John Bracey, director of the Michigan Council for Arts and Cultural Affairs, says the grants will support projects of young artists aiming to retain, engage and mentor their peers.

Rockwood
Partnership works to improve duck habitate at area

ROCKWOOD, Mich. (AP) - A partnership is working to improve the habitat for ducks at Pointe Mouillee State Game Area in southeastern Michigan.

The state Department of Natural Resources says a group of volunteers recently participated in the On the Ground project. They worked the DNR staff to install 10 new nesting structures for mallards and cleaned and maintained 20 existing mallard nest structures.

The work took place in the game area's Vermet, Humphries and Long Pond units.

They also spread cattail seed heads in the Vermet Unit to increase cover for ducks. And they cleaned and maintained 30 wood duck nest boxes.

Volunteers came from a number of groups. The project is part of a partnership between the DNR and Michigan United Conservation Clubs to improve fish and wildlife habitat.

Lansing
Efforts take place to bring more visitors to Capitol

LANSING, Mich. (AP) - Efforts are taking place in Lansing to bring more visitors to the state Capitol building and the Michigan Library & Historical Museum.

John Truscott, vice chairman of the State Capitol Commission, told the Lansing State Journal (http://on.lsj.com/1z9IUiz ) that visitors to the Capitol have held steady around 120,000 per year for years, with upticks to 150,000 some years.

At the museum, Director Sandra Clark said in an email that about 87,500 visited between fall 2013 and fall 2014, down from more than 92,000 in the 2011-12 season.

Both Truscott and Clark said efforts are taking place to boost those numbers, including partnering with area tourism officials. The Capitol Commission is considering opening the 136-year-old building on Saturdays, which hasn't happened for years because of budget cuts, Truscott said.

"It's a very serious consideration," Truscott said. "That, in the future, may help change our numbers a little bit."

The Capitol Commission also wants to build an $88 million Welcome Center on the Capitol's west lawn that would include a cafeteria, a large committee room, new rooms for education events and enhanced security measures. A parking lot would be moved underground as part of the plans.

The Welcome Center has been stalled by revenue shortfalls in the state budget, but Truscott said the plans haven't been shelved.

"We still intend to do it at some point," Truscott said. "And we do think that, given some of the educational elements we hope to build into it, it will increase visitors, as well."

White Cloud
2 brothers set to to stand trial in 1989 slaying

WHITE CLOUD, Mich. (AP) - Two western Michigan brothers are scheduled to stand trial in the slaying of an 18-year-old woman in 1989.

The Muskegon Chronicle reports two juries will be seated to decide the fates of Paul Michael Jones and Matthew Wayne Jones. The Newaygo County brothers, now in their 40s, were charged last year with first-degree murder in the beating death of Shannon Siders.

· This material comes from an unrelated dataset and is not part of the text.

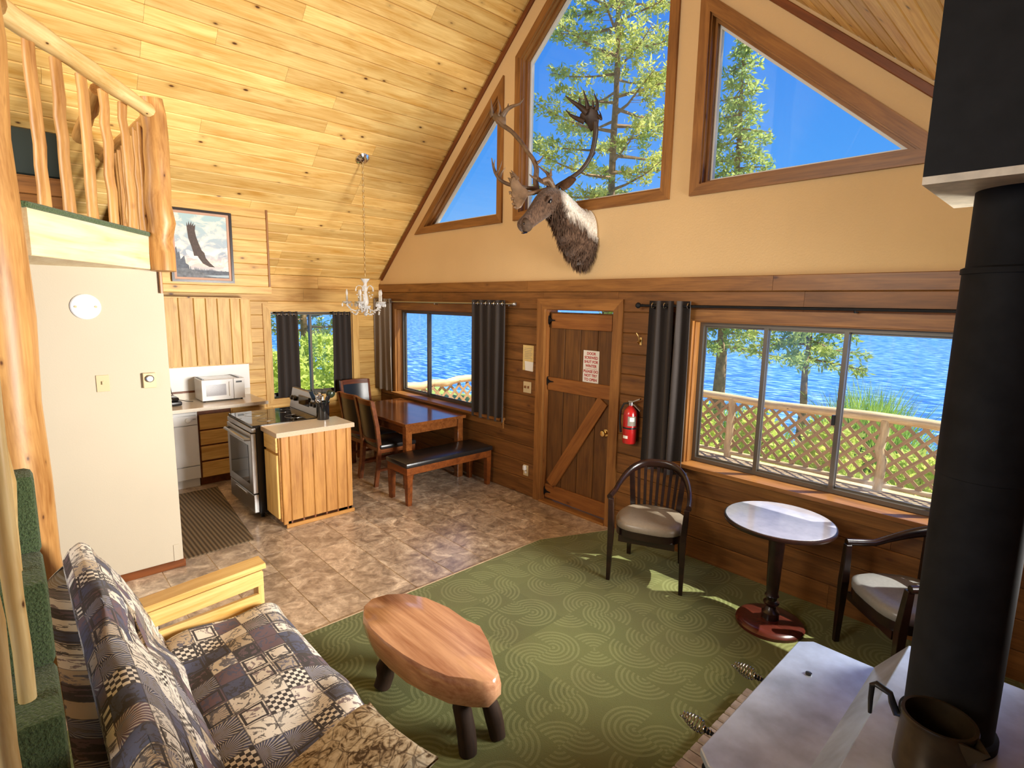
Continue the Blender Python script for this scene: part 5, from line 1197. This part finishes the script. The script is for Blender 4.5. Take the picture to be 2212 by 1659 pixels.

Jury selection is scheduled for Tuesday and Wednesday. The trial itself is set to begin April 20 and is expected to take about two weeks.

Siders' decomposed body was discovered by a hunter about 35 miles northwest of Grand Rapids in the Manistee National Forest three months after her disappearance. An autopsy determined she died of blunt force trauma to the head, and she had other injuries.